Un dernier conseil pour des gens qui ont envie de faire bouger les choses ?

J : La première chose à faire est d’avoir espoir. À plusieurs reprises nous nous sommes découragés mais mon cousin et moi nous nous soutenions : avoir un projet à deux est plus facile à réaliser que seul. Seul, on va plus vite, à deux on va plus loin.

Plus concrètement, il faut s’intéresser aux lois qui sont votées. Essayer de comprendre l’agenda parlementaire, entrer en contact avec les parlementaires et les attachés parlementaires qui sont nos alliés. Quand la loi sur la biodiversité a été votée, il y a eu 900 amendements proposés. Les sénateurs ne peuvent pas tous les parcourir.

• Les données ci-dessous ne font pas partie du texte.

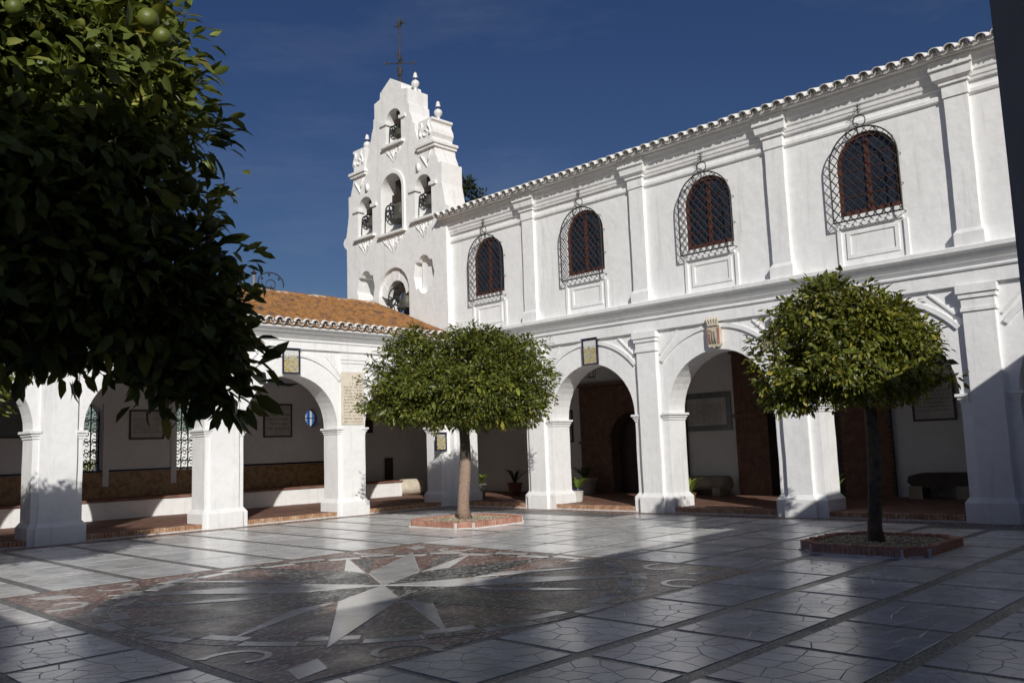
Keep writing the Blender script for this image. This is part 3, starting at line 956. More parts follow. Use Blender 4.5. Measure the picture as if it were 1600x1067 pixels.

Malheureusement, des lobbies travaillent avec des équipes de juristes qui déposent un lourd argumentaire pré-écrit sur les bureaux des sénateurs pour qu’ils aillent le faire voter dans l’Assemblée. Ce qui manque à Joël Labbé, c’est cette armée de juristes qui agirait pour le bien commun et pourrait les aider dans leur argumentaire. Il s’agit de rééquilibrer le rapport de force entre les politiques et les citoyens : nous avons besoin d’eux, mais ils ont autant besoin de nous, surtout les politiques minoritaires comme les écologistes.

Les parlementaires peuvent donc guider une démarche de revendication et la transformer en un article de loi.